I am always amazed when the Second Circuit vacates a state court criminal conviction on constitutional grounds. Not only because Congress has made it harder for federal courts to do this (state courts get the benefit of the doubt when interpreting the Constitution, even if incorrectly), but because the state conviction has already gone through the appellate process in New York and the Appellate Division and maybe even the New York Court of Appeals has already upheld the conviction. The Second Circuit has vacated another conviction, this time on grounds that the defendant's lawyer was ineffective at trial.
The case is Cornell v. Kirkpatrick, decided on December 1. Cornell was convicted of two rapes at the same trial in Ontario County Court. One rape took place in Monroe County, the other in Ontario County, within days of each other. The Second Circuit says that "The Ontario County District Attorney alleged that, because the attack on Victim #2 occurred 'in an automobile that traversed through Ontario County,' he had jurisdiction to simultaneously prosecute both alleged rapes—the one that occurred in Ontario and the one that occurred in Monroe—under New York Criminal Procedure Law § 20.40(4)(g) (the “private vehicle exception”)." Cornell's lawyer did not object when the Monroe County rape went to trial in Ontario County. He should have.

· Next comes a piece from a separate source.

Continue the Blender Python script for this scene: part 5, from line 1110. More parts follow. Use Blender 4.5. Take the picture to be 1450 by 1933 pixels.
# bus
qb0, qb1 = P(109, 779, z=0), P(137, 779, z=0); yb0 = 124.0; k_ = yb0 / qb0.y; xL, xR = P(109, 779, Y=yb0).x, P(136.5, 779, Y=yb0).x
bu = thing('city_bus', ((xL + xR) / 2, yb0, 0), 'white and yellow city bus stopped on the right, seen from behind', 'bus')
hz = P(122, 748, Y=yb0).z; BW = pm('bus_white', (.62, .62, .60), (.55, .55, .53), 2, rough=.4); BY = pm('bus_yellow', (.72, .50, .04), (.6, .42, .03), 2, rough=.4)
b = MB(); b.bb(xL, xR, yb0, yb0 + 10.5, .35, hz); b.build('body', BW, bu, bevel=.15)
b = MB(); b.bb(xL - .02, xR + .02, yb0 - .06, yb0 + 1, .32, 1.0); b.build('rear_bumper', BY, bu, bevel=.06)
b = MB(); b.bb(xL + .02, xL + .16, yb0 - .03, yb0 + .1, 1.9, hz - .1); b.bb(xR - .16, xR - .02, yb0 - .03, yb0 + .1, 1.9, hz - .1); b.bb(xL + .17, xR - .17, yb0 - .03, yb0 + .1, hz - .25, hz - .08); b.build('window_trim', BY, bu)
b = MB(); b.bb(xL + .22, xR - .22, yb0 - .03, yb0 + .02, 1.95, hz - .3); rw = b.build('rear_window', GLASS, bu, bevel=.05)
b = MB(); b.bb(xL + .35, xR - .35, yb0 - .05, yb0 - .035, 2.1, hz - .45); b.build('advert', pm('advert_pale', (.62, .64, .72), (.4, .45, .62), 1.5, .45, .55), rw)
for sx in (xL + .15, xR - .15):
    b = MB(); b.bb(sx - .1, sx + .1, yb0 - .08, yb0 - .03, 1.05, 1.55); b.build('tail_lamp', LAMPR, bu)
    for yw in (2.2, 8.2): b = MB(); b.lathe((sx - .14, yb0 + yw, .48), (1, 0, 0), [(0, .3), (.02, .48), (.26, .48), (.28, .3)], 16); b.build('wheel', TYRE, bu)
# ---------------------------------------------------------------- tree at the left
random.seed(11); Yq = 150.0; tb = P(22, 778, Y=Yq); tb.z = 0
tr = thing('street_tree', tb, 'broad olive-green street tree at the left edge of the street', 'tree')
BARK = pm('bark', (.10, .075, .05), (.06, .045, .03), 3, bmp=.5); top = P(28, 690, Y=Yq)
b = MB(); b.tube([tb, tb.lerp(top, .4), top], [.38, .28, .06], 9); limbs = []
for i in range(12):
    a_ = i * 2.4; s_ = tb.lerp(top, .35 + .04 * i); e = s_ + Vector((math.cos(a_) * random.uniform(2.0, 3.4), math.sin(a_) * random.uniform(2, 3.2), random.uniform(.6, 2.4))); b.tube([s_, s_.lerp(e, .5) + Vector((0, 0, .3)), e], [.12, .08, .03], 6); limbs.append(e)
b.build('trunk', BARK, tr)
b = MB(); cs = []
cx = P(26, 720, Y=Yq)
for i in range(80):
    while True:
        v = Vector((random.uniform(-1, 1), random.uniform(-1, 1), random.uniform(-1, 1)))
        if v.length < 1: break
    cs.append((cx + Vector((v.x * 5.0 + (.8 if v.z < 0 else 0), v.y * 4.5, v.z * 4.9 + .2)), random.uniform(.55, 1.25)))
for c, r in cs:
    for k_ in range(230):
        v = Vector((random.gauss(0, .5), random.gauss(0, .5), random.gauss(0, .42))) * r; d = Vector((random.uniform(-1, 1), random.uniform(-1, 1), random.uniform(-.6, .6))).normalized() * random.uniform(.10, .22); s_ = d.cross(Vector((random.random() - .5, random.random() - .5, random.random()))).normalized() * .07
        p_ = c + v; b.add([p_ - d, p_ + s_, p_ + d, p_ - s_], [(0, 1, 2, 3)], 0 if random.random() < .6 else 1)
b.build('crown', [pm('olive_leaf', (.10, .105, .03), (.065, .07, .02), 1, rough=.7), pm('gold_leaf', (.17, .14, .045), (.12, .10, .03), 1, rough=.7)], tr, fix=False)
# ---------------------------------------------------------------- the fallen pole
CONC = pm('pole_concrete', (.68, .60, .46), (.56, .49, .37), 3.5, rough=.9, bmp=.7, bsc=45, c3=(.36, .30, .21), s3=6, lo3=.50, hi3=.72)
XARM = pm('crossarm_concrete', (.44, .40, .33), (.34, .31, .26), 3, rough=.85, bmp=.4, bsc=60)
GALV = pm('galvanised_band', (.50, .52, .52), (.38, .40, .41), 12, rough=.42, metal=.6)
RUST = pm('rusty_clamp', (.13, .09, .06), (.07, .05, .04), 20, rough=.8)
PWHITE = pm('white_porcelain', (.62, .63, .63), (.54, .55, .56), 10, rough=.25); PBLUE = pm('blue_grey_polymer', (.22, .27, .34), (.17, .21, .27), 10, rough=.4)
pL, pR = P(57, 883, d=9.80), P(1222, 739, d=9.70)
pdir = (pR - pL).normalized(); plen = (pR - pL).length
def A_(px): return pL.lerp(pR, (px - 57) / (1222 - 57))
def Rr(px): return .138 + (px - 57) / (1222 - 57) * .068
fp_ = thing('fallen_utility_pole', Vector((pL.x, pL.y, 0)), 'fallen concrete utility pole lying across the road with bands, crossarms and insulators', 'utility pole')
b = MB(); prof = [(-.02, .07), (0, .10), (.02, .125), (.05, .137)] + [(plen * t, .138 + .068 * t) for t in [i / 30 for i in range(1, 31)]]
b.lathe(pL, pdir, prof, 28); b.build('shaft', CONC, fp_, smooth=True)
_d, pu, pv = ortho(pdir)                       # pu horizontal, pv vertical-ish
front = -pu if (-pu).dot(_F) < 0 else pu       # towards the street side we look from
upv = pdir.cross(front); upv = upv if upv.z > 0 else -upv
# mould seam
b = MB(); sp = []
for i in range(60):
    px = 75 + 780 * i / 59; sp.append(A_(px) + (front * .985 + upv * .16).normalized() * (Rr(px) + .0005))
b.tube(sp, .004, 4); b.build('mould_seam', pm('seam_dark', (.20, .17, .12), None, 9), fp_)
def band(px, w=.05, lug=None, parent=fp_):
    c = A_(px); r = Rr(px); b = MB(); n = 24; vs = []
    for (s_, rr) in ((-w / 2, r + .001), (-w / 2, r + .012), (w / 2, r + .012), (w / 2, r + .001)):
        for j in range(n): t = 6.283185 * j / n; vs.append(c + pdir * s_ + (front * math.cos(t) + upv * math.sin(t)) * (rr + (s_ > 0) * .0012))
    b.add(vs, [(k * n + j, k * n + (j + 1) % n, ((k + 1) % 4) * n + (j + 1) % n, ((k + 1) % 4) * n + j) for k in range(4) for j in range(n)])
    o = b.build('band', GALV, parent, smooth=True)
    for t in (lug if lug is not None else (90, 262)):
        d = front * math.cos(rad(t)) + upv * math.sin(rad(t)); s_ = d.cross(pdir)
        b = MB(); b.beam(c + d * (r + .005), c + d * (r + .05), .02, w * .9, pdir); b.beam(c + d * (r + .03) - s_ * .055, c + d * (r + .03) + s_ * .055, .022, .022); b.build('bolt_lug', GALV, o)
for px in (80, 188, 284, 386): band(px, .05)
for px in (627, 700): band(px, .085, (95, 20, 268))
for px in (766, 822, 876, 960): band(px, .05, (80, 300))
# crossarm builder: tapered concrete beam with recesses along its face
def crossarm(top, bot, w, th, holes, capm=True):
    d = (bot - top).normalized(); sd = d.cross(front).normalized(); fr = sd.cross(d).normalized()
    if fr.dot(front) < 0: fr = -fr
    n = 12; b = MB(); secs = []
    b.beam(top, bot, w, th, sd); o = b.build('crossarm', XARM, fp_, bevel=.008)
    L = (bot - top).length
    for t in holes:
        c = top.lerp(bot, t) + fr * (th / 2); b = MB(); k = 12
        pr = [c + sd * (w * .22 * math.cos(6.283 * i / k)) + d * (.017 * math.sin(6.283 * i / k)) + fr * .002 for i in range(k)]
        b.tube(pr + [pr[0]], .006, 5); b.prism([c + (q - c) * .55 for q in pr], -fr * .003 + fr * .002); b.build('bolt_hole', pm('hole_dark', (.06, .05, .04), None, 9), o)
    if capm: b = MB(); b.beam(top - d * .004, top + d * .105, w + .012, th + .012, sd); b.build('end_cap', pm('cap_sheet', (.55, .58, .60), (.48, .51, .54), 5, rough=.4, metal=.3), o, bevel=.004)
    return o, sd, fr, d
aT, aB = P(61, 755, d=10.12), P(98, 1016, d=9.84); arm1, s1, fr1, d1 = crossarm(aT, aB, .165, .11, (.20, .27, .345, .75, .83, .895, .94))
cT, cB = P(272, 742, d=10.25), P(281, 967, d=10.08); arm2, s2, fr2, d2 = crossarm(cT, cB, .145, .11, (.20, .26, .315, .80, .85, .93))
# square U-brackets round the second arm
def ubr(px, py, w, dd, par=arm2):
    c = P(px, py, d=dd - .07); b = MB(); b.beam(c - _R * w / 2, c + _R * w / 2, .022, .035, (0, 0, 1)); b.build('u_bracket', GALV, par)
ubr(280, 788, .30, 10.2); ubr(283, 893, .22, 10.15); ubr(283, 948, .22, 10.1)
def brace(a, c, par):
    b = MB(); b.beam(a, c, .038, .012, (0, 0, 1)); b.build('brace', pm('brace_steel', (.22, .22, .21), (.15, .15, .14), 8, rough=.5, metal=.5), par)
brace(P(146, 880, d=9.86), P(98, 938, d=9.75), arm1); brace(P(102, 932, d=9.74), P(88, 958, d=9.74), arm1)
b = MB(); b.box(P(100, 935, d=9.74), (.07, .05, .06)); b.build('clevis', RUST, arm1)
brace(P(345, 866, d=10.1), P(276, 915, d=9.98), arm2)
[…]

A defendant in New York has a right to be tried in the county where the alleged crime was committed. The prosecution has to prove at trial that the crime took place in that county. This can be a question for the jury, but there was no dispute here; the prosecutor in his opening statement said the crime took place in Monroe County. Now the state is singing a different tune, saying on appeal that the prosecutor was mistaken in his opening statement. The Second Circuit (Newman, Cabranes and Straub) is not buying this nonsense, and it suspects the DA is changing his story because it realizes that a State Court of Appeals ruling (People v. Moore) is directly on point in favor of Cornell (a case, by the way, that everyone seemed to overlook as the criminal case wended through the state system). Judge Straub writes, "We remind the State that the prosecutor plays a special role in our society, unique from that of his adversary at the defendant’s table. The prosecutor is “the representative . . . of a sovereignty . . . whose interest . . . in a criminal prosecution is not that it shall win a case, but that justice shall be done.” The Second Circuit is also withering in its criticism of Cornell's trial counsel: "Although Cornell’s trial counsel presented an opening and closing statement, cross examined witnesses, and presented a defense case with three witnesses, the fact remains that he was completely ignorant of the venue law in New York."
Anyway, "[h]ad Cornell’s counsel objected to venue on the basis of Moore, the trial court would have been required to submit the issue of venue to the jury and instruct it on the limitation imposed by Moore" at trial. This could not have been a strategic decision by Cornell's criminal lawyer; he simply blew it. The error could have made a difference at trial because "the record demonstrates that the jury, appropriately instructed as to venue, would have easily found by a preponderance of the evidence that the rape occurred in Monroe County." Cornell thus gets a new trial.